A new report from real estate data firm ATTOM says the few Hartford-area residents who are selling their homes have seen the biggest gain in raw profits among any of the nation’s major metro areas.
The median homeowner who sold in the third quarter in Greater Hartford saw profits from the sale 33 percent greater than the median homeowner who sold in the third quarter of 2022, the firm said.
Rochester, New York was the runner-up with a 24 percent increase in seller profits. Quarter-over-quarter, Buffalo, New York beat out all comers with a 22 percent rise in the raw median seller profit followed by New York City with a 15 percent jump.
Measured annually, the typical nationwide raw profit also was up, by 3.2 percent, from $125,875 in the third quarter of 2022. Profits on median-priced home sales nationwide, measured in raw dollars, increased from $123,716 in the second quarter of 2023 to $129,900 in the third quarter, a 5 percent gain.

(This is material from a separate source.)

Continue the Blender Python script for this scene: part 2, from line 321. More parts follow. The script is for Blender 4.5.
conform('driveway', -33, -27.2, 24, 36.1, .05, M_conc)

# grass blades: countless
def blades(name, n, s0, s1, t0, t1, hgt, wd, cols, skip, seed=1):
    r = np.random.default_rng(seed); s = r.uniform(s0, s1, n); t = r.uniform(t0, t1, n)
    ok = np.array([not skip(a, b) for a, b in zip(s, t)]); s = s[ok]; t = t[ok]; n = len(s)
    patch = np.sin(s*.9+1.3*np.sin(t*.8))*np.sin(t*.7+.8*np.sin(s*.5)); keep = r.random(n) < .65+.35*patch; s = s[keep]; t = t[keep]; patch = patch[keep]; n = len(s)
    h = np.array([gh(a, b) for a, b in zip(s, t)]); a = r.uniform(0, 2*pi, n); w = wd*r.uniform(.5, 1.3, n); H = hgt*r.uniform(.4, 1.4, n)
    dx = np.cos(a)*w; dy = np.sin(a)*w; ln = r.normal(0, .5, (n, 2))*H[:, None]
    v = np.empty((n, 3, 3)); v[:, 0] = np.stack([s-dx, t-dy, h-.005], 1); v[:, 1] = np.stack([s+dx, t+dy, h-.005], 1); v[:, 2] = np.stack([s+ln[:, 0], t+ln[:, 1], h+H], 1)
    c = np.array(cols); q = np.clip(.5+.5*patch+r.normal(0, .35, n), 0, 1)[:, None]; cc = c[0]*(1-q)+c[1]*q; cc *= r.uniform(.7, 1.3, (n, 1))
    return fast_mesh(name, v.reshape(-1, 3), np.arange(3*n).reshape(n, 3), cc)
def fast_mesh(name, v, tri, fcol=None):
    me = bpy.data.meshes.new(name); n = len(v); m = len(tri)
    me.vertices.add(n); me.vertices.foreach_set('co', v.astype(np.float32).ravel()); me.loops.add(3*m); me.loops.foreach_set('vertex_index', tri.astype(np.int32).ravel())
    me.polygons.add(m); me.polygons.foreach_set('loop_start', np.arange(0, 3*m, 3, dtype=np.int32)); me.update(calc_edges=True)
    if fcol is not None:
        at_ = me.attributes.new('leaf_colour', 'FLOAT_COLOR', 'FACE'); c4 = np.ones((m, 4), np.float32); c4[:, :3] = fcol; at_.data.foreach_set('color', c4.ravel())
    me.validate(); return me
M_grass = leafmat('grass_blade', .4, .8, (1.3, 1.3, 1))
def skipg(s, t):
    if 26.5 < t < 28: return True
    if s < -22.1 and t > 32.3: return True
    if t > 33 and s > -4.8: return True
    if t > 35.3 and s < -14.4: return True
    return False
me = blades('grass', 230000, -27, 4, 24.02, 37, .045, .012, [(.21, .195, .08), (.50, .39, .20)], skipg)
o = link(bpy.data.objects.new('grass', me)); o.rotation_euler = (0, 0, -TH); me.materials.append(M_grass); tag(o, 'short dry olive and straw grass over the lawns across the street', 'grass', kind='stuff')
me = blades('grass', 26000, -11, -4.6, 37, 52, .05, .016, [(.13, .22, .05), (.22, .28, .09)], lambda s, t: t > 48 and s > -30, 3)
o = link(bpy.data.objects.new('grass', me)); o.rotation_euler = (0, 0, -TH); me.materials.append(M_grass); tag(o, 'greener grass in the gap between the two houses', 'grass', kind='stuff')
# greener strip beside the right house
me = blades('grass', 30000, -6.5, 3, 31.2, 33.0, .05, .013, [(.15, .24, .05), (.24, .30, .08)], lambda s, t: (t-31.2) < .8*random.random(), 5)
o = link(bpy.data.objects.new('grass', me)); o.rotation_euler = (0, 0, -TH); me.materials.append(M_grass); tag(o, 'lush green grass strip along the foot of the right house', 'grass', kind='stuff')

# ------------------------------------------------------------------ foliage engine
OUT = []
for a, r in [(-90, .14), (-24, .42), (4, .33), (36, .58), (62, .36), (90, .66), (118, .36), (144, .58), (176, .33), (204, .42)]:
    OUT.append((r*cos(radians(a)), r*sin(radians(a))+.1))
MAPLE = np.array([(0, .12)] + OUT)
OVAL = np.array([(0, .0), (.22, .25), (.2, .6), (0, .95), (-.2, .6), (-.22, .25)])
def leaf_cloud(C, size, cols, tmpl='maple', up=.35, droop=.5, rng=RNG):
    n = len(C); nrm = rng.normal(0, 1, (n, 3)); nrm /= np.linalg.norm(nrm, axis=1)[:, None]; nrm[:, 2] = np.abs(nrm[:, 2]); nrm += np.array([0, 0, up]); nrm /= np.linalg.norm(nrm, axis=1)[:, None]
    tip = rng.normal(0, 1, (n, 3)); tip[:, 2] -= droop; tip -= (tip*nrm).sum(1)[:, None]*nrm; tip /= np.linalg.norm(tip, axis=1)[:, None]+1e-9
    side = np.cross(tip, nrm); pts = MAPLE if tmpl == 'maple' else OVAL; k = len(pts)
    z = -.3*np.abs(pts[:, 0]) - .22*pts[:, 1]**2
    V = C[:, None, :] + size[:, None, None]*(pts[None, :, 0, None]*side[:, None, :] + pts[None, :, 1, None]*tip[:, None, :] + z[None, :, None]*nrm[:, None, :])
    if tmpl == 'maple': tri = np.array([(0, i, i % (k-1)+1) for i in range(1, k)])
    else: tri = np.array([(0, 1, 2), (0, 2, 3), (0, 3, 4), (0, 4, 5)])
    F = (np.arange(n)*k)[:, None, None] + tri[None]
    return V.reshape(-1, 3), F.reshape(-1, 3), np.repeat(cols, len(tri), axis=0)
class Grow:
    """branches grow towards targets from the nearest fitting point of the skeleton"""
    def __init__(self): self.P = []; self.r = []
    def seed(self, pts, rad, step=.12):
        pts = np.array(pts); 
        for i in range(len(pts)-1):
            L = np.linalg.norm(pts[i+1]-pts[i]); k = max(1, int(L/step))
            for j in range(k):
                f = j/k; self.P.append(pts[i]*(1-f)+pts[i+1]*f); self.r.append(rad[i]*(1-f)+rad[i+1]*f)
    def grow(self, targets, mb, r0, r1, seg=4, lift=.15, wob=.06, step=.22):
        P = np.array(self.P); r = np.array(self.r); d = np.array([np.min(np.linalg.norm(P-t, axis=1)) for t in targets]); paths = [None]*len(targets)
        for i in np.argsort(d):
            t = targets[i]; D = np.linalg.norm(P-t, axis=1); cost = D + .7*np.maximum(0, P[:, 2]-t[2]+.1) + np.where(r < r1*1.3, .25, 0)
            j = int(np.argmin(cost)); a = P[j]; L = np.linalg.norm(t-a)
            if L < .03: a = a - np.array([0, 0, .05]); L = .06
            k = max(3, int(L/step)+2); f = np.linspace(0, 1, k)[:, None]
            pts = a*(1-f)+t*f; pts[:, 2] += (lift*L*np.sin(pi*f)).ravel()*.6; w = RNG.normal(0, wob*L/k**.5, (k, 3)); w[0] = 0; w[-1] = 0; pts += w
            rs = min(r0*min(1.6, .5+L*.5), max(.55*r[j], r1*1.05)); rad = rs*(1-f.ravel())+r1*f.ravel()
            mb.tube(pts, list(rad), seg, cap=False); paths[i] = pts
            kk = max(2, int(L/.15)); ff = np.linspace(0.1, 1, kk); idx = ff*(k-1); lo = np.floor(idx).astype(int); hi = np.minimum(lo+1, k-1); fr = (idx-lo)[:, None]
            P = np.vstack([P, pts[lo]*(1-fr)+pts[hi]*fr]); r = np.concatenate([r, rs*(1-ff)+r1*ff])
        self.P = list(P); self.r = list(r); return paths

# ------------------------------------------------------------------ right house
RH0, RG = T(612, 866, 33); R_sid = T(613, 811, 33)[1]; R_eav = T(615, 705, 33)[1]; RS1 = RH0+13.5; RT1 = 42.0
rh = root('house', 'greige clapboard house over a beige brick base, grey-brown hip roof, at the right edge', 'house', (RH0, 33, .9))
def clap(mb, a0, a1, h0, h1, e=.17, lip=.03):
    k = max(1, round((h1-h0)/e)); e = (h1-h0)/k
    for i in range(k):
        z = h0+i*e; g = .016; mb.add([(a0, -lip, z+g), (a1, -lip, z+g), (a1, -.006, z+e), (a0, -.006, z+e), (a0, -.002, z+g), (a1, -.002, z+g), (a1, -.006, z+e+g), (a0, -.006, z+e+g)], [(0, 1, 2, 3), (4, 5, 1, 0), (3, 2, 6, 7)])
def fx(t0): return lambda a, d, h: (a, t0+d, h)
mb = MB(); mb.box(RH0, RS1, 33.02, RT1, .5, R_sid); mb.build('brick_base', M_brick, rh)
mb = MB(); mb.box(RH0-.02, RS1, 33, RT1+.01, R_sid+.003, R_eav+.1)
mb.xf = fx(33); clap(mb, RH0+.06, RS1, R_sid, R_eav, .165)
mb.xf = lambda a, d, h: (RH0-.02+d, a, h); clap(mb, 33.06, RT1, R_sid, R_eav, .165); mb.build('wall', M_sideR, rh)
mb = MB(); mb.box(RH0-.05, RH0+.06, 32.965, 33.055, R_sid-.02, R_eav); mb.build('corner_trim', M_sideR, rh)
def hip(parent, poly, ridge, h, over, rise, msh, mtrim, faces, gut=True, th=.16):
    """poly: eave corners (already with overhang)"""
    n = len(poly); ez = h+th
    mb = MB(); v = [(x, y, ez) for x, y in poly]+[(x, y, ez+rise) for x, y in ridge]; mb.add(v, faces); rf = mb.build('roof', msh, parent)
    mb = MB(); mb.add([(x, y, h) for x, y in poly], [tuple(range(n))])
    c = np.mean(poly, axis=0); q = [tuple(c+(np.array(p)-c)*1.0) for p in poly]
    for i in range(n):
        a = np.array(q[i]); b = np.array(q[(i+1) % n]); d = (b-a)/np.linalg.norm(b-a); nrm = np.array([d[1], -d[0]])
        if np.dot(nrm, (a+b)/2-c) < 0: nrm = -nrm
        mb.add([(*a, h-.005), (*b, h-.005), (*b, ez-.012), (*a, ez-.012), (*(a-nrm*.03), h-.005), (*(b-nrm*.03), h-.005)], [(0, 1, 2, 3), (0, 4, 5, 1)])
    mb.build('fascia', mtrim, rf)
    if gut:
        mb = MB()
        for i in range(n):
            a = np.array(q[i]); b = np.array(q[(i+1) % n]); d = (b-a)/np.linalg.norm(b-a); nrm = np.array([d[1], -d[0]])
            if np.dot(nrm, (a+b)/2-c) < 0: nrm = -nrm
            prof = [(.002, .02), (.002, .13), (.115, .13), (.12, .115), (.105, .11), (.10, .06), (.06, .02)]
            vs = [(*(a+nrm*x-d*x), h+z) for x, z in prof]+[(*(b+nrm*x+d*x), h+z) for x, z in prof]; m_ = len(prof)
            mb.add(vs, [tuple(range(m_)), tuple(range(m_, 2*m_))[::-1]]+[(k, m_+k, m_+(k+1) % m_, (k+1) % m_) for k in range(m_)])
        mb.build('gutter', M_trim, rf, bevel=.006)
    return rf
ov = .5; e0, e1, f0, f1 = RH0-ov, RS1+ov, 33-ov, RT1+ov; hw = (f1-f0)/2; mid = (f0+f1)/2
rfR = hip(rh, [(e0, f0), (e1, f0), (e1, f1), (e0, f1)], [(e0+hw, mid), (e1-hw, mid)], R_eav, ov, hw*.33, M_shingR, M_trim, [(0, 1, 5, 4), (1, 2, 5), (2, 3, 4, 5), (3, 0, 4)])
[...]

“Prices and profits around the U.S. got another boost over the summer as the housing market continued recovering from last year’s setbacks,” ATTOM CEO Rob Barber said in a statement. “Things do remain uncertain heading into the market’s annual Fall slowdown, especially at a time when mortgage rates are rising again, home affordability is getting tougher and the potential for a recession hangs in the air. But the latest gains fell in line with what we often see during the third quarter and showed that any predictions of an extended market fallback may have been premature.”
Another measurement of one trend driving the price increases, average homeowner tenure, showed two other Connecticut cities were leading the nation for how long homeowners were holding onto their properties.
Fairfield County and the Norwich/New London area clocked in with the second- and third-longest average homeowner tenures in the nation at 12.79 years and 12.59 years, respectively, following homeowners on Cape Cod in Massachusetts, who were staying in their homes an average of 13.84 years.